Setelah melahirkan, ia pun pergi menemui Rasulullah SAW agar beliau berkenan mentahnik bayi lelakinya itu. Lalu beliau mengambil bayi tersebut dan meletakkannya dalam pangkuan beliau. Setelah itu, beliau meminta kurma.

Aisyah berkata, ‘Kami harus mencarinya beberapa saat sebelum akhirnya kami temukan.’ Tak lama kemudian Rasulullah SAW mulai mengunyah kurma itu dan meludahkannya ke dalam mulut si bayi, hingga yang pertama-tama masuk ke dalam perutnya adalah ludah beliau.

Selanjutnya, Aisyah berkata, ‘Kemudian Rasulullah SAW mengusap, mendoakan, dan memberinya nama Abdullah.’

Saat berumur tujuh atau delapan tahun, anak lelaki itu datang untuk berbaiat kepada Rasulullah SAW. Ayah anak itulah, yakni Zubair, yang telah menganjurkannya seperti itu. Rasulullah SAW lalu tersenyum bangga saat melihat anak itu datang menghadap beliau untuk berbaiat, maka kemudian beliau membaiatnya.” (HR Muslim)

Dalam riwayat lainnya dari Jabir bin Abdullah, ia berujar: “Suatu ketika ada salah seorang di antara kami yang mempunyai bayi lelaki dan diberi nama Qasim.

Lalu kami pun berujar, ‘Kami tidak akan memberikan julukan kepadamu Abu Qasim dan kami tidak senang dengan nama anaknya itu.’

Kemudian orang tersebut membawa bayinya kepada Rasulullah SAW seraya menceritakan kepada beliau tentang apa yang telah dialaminya. Maka Rasulullah SAW bersabda, Berilah anakmu nama Abdurrahman.’ (HR Muslim)

Nama-nama yang Dianjurkan dalam Hadits Nabi SAW

Selain kedua nama tersebut, Rasul SAW dalam sabdanya juga menyatakan bahwa nama dirinya bagus untuk menamai anak. Tetapi setelah memakai namanya, tidak diperkenankan untuk memanggil pula dengan julukan milik beliau.

Anas bin Malik meriwayatkan, ia berkata: “Ada seseorang yang memanggil seorang lelaki di Baqi, ‘Hai Abu Qasim!’ maka Rasulullah SAW langsung berpaling kepada orang yang memanggil itu.

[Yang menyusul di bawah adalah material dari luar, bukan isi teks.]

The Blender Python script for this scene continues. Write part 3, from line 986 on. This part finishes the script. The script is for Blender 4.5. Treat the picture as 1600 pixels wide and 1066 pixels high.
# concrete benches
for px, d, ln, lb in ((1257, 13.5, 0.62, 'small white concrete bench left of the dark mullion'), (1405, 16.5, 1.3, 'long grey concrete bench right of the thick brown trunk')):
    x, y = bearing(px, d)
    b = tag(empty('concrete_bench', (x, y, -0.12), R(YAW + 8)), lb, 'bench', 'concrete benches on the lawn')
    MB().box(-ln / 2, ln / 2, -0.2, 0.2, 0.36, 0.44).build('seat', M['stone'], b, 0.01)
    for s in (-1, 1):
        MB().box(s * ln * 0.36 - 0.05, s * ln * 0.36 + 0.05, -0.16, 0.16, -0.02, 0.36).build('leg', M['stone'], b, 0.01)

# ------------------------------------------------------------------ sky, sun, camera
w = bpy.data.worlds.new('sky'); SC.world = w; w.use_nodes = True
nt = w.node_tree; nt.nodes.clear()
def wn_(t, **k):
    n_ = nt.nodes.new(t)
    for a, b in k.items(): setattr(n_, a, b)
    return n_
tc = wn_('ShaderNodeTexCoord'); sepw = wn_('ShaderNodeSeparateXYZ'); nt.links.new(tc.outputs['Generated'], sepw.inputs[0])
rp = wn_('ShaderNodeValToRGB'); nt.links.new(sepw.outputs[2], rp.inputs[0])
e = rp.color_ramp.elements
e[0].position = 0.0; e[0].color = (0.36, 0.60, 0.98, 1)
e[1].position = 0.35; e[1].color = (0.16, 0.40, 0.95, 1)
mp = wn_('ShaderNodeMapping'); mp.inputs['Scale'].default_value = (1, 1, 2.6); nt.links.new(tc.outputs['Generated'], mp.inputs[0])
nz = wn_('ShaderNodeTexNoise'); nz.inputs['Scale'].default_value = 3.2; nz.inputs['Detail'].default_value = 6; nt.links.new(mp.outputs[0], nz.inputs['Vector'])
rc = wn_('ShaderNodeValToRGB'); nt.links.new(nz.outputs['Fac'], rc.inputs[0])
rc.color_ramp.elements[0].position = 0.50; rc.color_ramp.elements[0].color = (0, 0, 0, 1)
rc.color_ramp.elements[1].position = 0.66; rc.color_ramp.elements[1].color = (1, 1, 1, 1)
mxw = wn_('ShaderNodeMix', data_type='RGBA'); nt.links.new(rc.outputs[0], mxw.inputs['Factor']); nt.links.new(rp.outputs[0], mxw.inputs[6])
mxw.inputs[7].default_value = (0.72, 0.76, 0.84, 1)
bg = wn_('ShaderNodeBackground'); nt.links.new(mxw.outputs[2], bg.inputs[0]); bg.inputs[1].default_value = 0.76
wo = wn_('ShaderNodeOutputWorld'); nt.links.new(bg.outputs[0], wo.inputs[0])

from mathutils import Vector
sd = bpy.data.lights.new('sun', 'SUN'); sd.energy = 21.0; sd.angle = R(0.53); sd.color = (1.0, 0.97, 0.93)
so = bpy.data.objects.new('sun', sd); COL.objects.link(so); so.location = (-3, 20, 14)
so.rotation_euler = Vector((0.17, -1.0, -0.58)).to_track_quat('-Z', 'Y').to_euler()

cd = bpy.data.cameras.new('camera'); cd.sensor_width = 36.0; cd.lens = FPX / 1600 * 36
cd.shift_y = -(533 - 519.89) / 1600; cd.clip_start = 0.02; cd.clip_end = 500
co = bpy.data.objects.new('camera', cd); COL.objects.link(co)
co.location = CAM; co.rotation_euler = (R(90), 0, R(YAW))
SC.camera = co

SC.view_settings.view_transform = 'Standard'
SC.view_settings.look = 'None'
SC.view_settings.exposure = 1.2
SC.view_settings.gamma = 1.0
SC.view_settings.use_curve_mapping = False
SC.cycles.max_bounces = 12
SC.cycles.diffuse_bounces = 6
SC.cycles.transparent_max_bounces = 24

Lalu orang tersebut segera berkata, ‘Ya Rasulullah, saya tidak bermaksud memanggil engkau. Sebenarnya yang saya panggil itu adalah si fulan.’ Kemudian Rasulullah SAW pun berkata, ‘Berilah nama dengan namaku, tapi jangan memberi julukan dengan julukanku!.’ (HR Muslim)

Nama lainnya yang baik diungkapkan dalam hadits riwayat Wahb Al-Jusyami, yang dilansir dari kitab Al-Adzkar. Ia mengatakan bahwa Nabi SAW pernah bersabda:

تَسَمَّوْا بِأَسْمَاءِ الْأَنْبِيَاءِ، وَأَحَبُّ الْأَسْمَاءِ إِلَى اللَّهِ تَعَالَى عَبْدُ اللَّهِ وَعَبْدُ الرَّحْمَنِ، وَأَصْدَقْهَا : حَارِثٌ وَهَمَّامٌ، وَأَقْبَحُهَا: حَرْبٌ وَمُرَّةً

Artinya: “Pakailah oleh kalian nama-nama para nabi, dan nama yang paling disukai oleh Allah itu ialah Abdullah dan Abdur Rahman. Dan nama yang paling baik ialah Harits dan Hammam, sedangkan nama yang paling buruk ialah Harb dan Murrah.” (HR Abu Dawud)

Dari hadits tersebut, nama yang boleh digunakan adalah nama-nama para nabi, nama “Abdullah” dan “Abdurrahman”, nama “Harits” serta “Hammam”. Sementara nama buruk yang tidak diperbolehkan menamai anak yakni; Harb dan Murrah.